On Thu, Dec 04, 2014 at 10:40:45AM -0500, Carlos O'Donell wrote:
> On 12/04/2014 09:32 AM, Torvald Riegel wrote:
> >> I agree. The conflation of EINTR for non-signal use is IMO going to be
> >> a design decision we regret in the future.
> > 
> > I'd rather see the fault in POSIX semantics, and it not making it clear
> > that signal handlers should do sem_post if they need to reliably
> > interrupt a sem_wait.
> 
> If we are going to disallow a signal to interrupt sem_post we should just
> change the semantics, version the interface, and document that glibc no
> longer ever returns EINTR for sem_wait, and that the right way to interrupt
> it is with a signal handler that does sem_post.
> 
> This prevents users from complaining that what they observe with strace
> and gdb is a signal arriving after the sem_wait, but not interrupting it.

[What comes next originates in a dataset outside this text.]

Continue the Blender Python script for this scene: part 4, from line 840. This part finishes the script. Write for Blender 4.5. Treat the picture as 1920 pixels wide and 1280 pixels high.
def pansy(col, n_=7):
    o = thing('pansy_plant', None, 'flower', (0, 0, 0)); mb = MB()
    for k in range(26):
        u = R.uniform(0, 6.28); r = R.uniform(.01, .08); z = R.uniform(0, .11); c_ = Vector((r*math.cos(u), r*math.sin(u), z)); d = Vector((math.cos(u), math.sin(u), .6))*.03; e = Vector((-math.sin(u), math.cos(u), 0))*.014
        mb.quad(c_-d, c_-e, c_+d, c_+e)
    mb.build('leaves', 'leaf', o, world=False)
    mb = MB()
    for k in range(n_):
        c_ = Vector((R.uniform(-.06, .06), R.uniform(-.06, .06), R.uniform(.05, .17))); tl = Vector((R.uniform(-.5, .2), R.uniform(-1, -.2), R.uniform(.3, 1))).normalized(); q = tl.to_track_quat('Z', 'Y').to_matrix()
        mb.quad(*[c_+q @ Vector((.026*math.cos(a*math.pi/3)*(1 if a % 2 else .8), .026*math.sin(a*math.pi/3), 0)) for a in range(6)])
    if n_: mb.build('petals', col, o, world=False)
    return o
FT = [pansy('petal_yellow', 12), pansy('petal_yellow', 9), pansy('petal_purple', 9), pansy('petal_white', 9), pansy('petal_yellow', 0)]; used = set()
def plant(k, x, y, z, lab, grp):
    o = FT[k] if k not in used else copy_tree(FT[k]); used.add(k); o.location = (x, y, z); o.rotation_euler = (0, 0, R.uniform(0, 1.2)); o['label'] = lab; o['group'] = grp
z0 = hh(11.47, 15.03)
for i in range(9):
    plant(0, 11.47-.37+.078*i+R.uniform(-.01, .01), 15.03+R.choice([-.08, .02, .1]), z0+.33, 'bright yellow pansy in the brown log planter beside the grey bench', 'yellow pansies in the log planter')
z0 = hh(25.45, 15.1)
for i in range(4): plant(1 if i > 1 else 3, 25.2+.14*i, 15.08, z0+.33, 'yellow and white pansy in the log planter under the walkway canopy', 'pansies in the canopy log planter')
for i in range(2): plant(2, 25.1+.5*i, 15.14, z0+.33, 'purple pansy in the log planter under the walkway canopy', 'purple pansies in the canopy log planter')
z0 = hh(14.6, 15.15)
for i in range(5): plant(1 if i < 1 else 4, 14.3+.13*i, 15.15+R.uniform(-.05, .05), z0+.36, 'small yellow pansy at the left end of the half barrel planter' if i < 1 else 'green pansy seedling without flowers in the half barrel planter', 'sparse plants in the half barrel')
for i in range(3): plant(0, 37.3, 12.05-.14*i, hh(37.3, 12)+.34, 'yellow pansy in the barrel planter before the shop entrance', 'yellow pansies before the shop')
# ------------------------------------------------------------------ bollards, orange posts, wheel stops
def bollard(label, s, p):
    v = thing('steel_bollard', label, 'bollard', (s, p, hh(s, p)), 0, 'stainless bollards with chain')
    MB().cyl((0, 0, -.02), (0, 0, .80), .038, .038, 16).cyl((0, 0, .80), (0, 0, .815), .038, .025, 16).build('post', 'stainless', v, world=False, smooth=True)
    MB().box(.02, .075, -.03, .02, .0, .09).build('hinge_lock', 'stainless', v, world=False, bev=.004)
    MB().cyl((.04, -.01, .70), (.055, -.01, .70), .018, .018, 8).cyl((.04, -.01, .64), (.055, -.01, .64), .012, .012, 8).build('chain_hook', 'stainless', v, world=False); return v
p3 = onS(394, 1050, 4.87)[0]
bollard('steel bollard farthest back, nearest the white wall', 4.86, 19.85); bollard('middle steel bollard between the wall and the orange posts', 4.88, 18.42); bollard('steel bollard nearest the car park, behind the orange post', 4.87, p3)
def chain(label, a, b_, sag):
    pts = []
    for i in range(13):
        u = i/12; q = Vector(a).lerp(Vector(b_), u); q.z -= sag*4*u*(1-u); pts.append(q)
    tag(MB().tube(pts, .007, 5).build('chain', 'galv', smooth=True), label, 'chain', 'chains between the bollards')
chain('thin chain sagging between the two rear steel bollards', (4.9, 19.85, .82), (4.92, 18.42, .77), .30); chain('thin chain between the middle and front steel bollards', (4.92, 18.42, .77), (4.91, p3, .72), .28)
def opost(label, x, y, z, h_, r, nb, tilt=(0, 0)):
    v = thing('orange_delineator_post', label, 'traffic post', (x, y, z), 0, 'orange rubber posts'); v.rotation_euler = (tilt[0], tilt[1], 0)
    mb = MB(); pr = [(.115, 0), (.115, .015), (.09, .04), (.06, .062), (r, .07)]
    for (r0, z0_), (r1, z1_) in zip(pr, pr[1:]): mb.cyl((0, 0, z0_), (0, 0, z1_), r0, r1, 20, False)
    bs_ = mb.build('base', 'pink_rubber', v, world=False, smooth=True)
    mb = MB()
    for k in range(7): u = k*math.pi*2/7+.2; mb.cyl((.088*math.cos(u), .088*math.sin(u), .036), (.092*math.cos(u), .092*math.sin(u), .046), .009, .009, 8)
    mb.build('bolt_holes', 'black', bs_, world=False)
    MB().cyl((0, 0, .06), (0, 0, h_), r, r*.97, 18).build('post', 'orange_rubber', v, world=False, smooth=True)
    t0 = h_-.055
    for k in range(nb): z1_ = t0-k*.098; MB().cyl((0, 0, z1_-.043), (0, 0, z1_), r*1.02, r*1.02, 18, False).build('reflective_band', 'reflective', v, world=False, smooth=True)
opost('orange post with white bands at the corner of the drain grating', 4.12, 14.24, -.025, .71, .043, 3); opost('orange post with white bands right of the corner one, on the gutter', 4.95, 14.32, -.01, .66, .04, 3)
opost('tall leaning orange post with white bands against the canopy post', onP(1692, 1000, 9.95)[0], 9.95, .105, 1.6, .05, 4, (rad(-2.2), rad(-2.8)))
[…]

> We can claim the user is looking under the hood, but that's what they do,
> and if we can possibly avoid those arguments we win. We know we're right,
> we know we don't want to allow timing to imply ordering, but we need time
> to educate developers (and that looking under the hood leads to non-obvious
> observations).
> 
> I really wish the kernel returned some other error code for woken up
> vs. signal. Is it not possible to get the kernel to distinguish these
> two? Am I forgetting something?

It *DOES*. It returns 0 for woken-up, and EINTR for
interrupted-by-signal. Torvald is proposing breaking the kernel by
adding non-signal situations under which it can return EINTR. The
kernel folks went to a lot of trouble to FIX all of the wrong
conditions under which EINTR could be returned (see man 7 signal) and
it would be a huge shame to undo that now.